Reviewed by Robert Goodman.
By Tom Chatfield, Hachette, $29.99 AUD.
In his first fictional outing, tech philosopher Tom Chatfield takes readers on a journey into the world of hackers, surveillance and the dark web. But while he brings his considerable knowledge of the subject to bear on the story, he has still managed to deliver a cracking techno-thriller – This is Gomorrah with the subtitle: The Dark Web Threatens One Innocent Man.
The story opens in 2014, a pair of brothers have travelled to Syria to be part of ISIS and soon after get themselves in deeper than they planned. Cut back to the UK and hacker Azi is spending his free time creating a false identify so he can infiltrate a white supremacist movement and try and bring it down from the inside. His world is turned upside down when he is contacted by another hacker called Sigma who needs his help and then soon after busted by some unnamed British intelligence agency. Both want his help in dealing with the information that Sigma has obtained and in cracking into Gomorrah, a dark web market place for all things shady:
A name rumoured at the edges of the most twisted forums: a place the worst people dream of visiting. A punchline to jokes about the stuff no darknet will sell you… A marketplace for martyred souls, for life and death.
This is the start of an odyssey that will take Azi across Europe and later to America. Azi has just enough smarts to get by while also being completely out of his depth. He is a bit of an everyman but is able to get by with his hacking skills but will also have to become a bit of an action hero, to the best of his limited ability.
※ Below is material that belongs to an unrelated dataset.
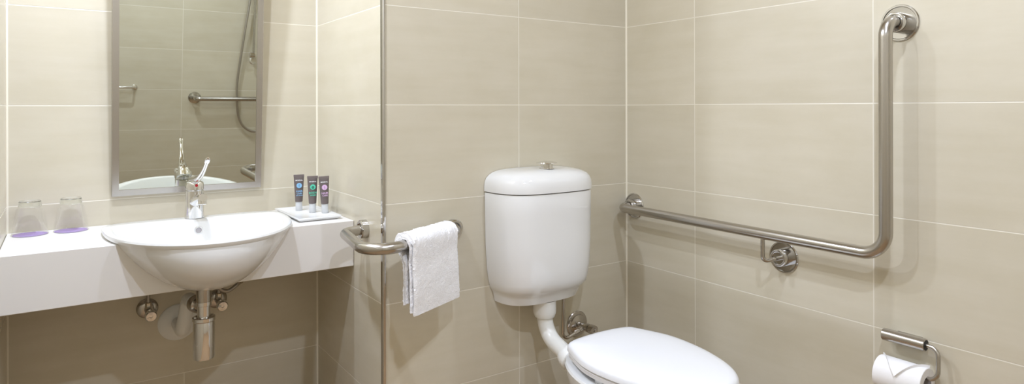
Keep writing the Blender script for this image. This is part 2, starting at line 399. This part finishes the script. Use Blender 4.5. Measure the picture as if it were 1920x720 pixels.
def tube_thing(x, y, rot, tilt, colname, ink, label, lines, icon):
    z = tz+0.0095
    t = thing('toiletry_tube', label, 'tube', (x, y, z), 'toiletry tubes standing on the white tray')
    Mx = Matrix.Translation((x, y, z)) @ Matrix.Rotation(rot, 4, 'Z') @ Matrix.Rotation(tilt, 4, 'Y')
    obj('cap', xform(lathe([(0.0108, 0), (0.0118, 0.0015), (0.0112, 0.030), (0.0100, 0.0325)], (0, 0, 0), segs=28), Mx), FROST, t)
    R = []
    for i in range(13):
        s = i/12; zz = 0.0315+s*0.088
        a = 0.0126+s*0.0050; b = 0.0120*(1-s)**0.8+0.0012
        R.append([Vector((a*math.cos(k*math.tau/32), b*math.sin(k*math.tau/32), zz)) for k in range(32)])
    obj('tube_body', xform(loft(R), Mx), TUBEB, t)
    obj('crimp', xform(box((-0.0180, -0.0014, 0.1175), (0.0180, 0.0014, 0.1260), 0.0004, 1), Mx), CRIMP, t)
    ink_m = mat(colname, ink, 0.45)
    # printed front: emblem disc and lettering, following the sloping front face
    def face(zz): s = (zz-0.0315)/0.088; return -(0.0120*max(1-s, 0)**0.8+0.0012)-0.0003
    def place(geo, zz, h=0.012):
        y0 = face(zz-h/2); y1 = face(zz+h/2); sl = math.atan2(y1-y0, h)
        return xform(geo, Mx @ Matrix.Translation((0, (y0+y1)/2-0.0003, zz)) @ Matrix.Rotation(math.pi/2-sl, 4, 'X'))
    em = obj('emblem', place(lathe([(0.0092, -0.0002), (0.0092, 0.0004)], (0, 0, 0), segs=28), 0.088), ink_m, t)
    dm = mat(colname+'_mark', tuple(c*0.35 for c in ink), 0.5)
    if icon == 'leaf':
        g = join(box((-0.0005, -0.0060, 0.0004), (0.0005, 0.0055, 0.0007)), box((-0.003, -0.0007, 0.0004), (0.0, 0.0001, 0.0007)), box((0.0, 0.0014, 0.0004), (0.003, 0.0022, 0.0007)))
    elif icon == 'drop':
        g = lathe([(0.0050, 0.0004), (0.0046, 0.0007)], (0, -0.001, 0), segs=20)
    else:
        g = join(box((-0.0006, -0.0070, 0.0004), (0.0004, 0.0045, 0.0007)), box((0.0004, -0.0030, 0.0004), (0.0032, -0.0021, 0.0007)), box((-0.003, 0.0005, 0.0004), (-0.0006, 0.0013, 0.0007)))
    obj('emblem_mark', place(g, 0.088), dm, em)
    for body, size, zz, mm, nm in lines:
        g = text_geo(body, size, 0.00012)
        obj(nm, place(g, zz, 0.006), mm or ink_m, t)
AIM = math.radians(-8)
W = WHITE_INK
tube_thing(-1.1085, 0.497, AIM, 0.0, 'pale_blue_ink', srgb(140, 190, 226), 'small grey-brown tube with a pale blue disc, leftmost on the white tray',
           [('MINERAL', 0.0060, 0.1060, W, 'brand_line'), ('HAIR', 0.0098, 0.0680, None, 'lettering'), ('CARE', 0.0072, 0.0600, None, 'lettering'), ('BODY & MIND', 0.0034, 0.0535, None, 'lettering')], 'leaf')
tube_thing(-1.0830, 0.425, AIM, 0.0, 'mint_green_ink', srgb(88, 205, 172), 'small grey-brown tube with a mint green disc, the middle one on the white tray',
           [('MINERAL', 0.0060, 0.1060, W, 'brand_line'), ('BODY', 0.0098, 0.0680, None, 'lettering'), ('WASH', 0.0072, 0.0600, None, 'lettering')], 'drop')
tube_thing(-1.0500, 0.392, AIM, math.radians(-2.0), 'lilac_ink', srgb(214, 180, 216), 'small grey-brown tube with a lilac disc, rightmost on the white tray',
           [('MINERAL', 0.0060, 0.1060, W, 'brand_line'), ('HAIR', 0.0098, 0.0680, None, 'lettering'), ('CARE', 0.0072, 0.0600, None, 'lettering')], 'sprig')
# ------------------------------------------------------------------ plumbing under the basin
tr = thing('bottle_trap', 'polished chrome bottle trap hanging under the basin', 'trap', (BX, 0.335, 0.43))
TX, TY = BX, 0.335
obj('tailpiece', lathe([(0.0215, 0.652), (0.0215, 0.606)], (TX, TY, 0), segs=32), CHROME_D, tr)
obj('inlet_collar', lathe([(0.019, 0.607), (0.0215, 0.605), (0.0215, 0.594), (0.0185, 0.592), (0.0182, 0.560)], (TX, TY, 0), segs=32), CHROME, tr)
obj('trap_cup', lathe([(0.0275, 0.560), (0.0325, 0.558), (0.0325, 0.549), (0.0300, 0.546), (0.0300, 0.545), (0.0305, 0.543), (0.0305, 0.440), (0.0290, 0.434), (0.010, 0.432)], (TX, TY, 0), segs=40), CHROME, tr)
obj('outlet_collar', lathe([(0.016, 0.0), (0.016, 0.030), (0.023, 0.032), (0.026, 0.038), (0.026, 0.056), (0.021, 0.060)], (TX, TY+0.012, 0.585), (-0.25, 1, 0), segs=32), CHROME_D, tr)
wp = thing('waste_pipe', 'white plastic waste pipe with a round wall plate behind the chrome trap', 'pipe', (-1.472, E, 0.40))
obj('wall_plate', lathe([(0.0600, 0), (0.0600, 0.002), (0.056, 0.006), (0.030, 0.012), (0.024, 0.013)], (-1.478, E-0.0003, 0.474), (0, -1, 0), segs=48), PLAST, wp)
obj('elbow', sweep(fillet([(-1.478, E-0.012, 0.474), (-1.478, 0.505, 0.474), (-1.468, 0.455, 0.590), (-1.462, 0.405, 0.588)], [0.03, 0.03], 8), 0.0215, 28), PLAST, wp)
def stop_valve(x, z, label, hose):
    t = thing('stop_valve', label, 'valve', (x, E, z), 'water stop valves under the vanity')
    obj('wall_plate', lathe([(0.032, 0), (0.032, 0.003), (0.028, 0.008), (0.014, 0.012)], (x, E-0.0003, z), (0, -1, 0), segs=36), CHROME_D, t)
    obj('valve_body', lathe([(0.011, 0.010), (0.011, 0.045), (0.013, 0.046), (0.013, 0.056), (0.010, 0.058)], (x, E, z), (0.05, -1, -0.1), segs=24), CHROME_D, t)
    k = obj('handle', lathe([(0.010, 0.058), (0.017, 0.060), (0.018, 0.064), (0.018, 0.078), (0.015, 0.081), (0.005, 0.0795), (0.004, 0.077)], (x, E, z), (0.05, -1, -0.1), segs=12), CHROME, t)
    obj('nut', lathe([(0.0095, 0.008), (0.0095, 0.026), (0.0075, 0.028)], (x, E-0.035, z), (0, 0, 1), segs=6), BRASS, t)
    obj('supply_pipe', sweep(hose, 0.0055, 14), BRAIDM, t)
stop_valve(-1.5675, 0.536, 'chrome stop valve on the wall left of the white waste plate', [(-1.5675, E-0.035, 0.563), (-1.5675, E-0.035, 0.63), (-1.56, 0.56, 0.70)])
stop_valve(-1.3560, 0.532, 'chrome stop valve half hidden behind the right side of the chrome trap', [(-1.356, E-0.035, 0.559), (-1.358, E-0.035, 0.62), (-1.36, 0.56, 0.70)])
hs = thing('flexible_hose', 'dark braided hose looping below the vanity to the right of the trap', 'hose', (-1.33, 0.52, 0.585))
obj('hose_loop', sweep(smooth_path([(-1.388, 0.50, 0.68), (-1.382, 0.50, 0.622), (-1.366, 0.505, 0.592), (-1.342, 0.51, 0.580), (-1.318, 0.515, 0.590), (-1.300, 0.52, 0.604)], 8), 0.0062, 16), BRAIDM, hs)
obj('coupling', lathe([(0.0045, 0), (0.0065, 0.001), (0.0065, 0.014), (0.0092, 0.015), (0.0092, 0.028), (0.005, 0.03)], (-1.313, 0.5165, 0.593), (0.75, 0.1, 0.62), 6), BRASS, hs)
obj('hose_end', sweep(smooth_path([(-1.292, 0.5215, 0.611), (-1.276, 0.527, 0.622), (-1.262, 0.53, 0.645), (-1.25, 0.53, 0.69)], 8), 0.006, 16), BRAIDM, hs)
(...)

Unlike many techo-thrillers, This is Gomorrah feels firmly rooted in the real and the here and now but with a plot that is over the top enough to be enjoyable rather than hide-under-the-bed scary. Chatfield clearly knows his stuff and there is plenty of scary exposition about the uses to which the internet and associated technologies are being put. And while the exposition often threatens to bog the whole enterprise down, he manages to keep enough pace in Azi’s plight to keep things moving through the slow parts.
This is Gomorrah ticks many of the techno-thriller boxes – terrorists, shady intelligence organisations, cliffhangers, twists and a moustache-twirling Bond-like villain pulling the strings – but in an original package. It is not the doorstop of constant action and toys that many modern books of this type, particularly those coming out of America have become. And on top of that contains plenty of eye-opening information about the underside of the internet revolution that we are living through.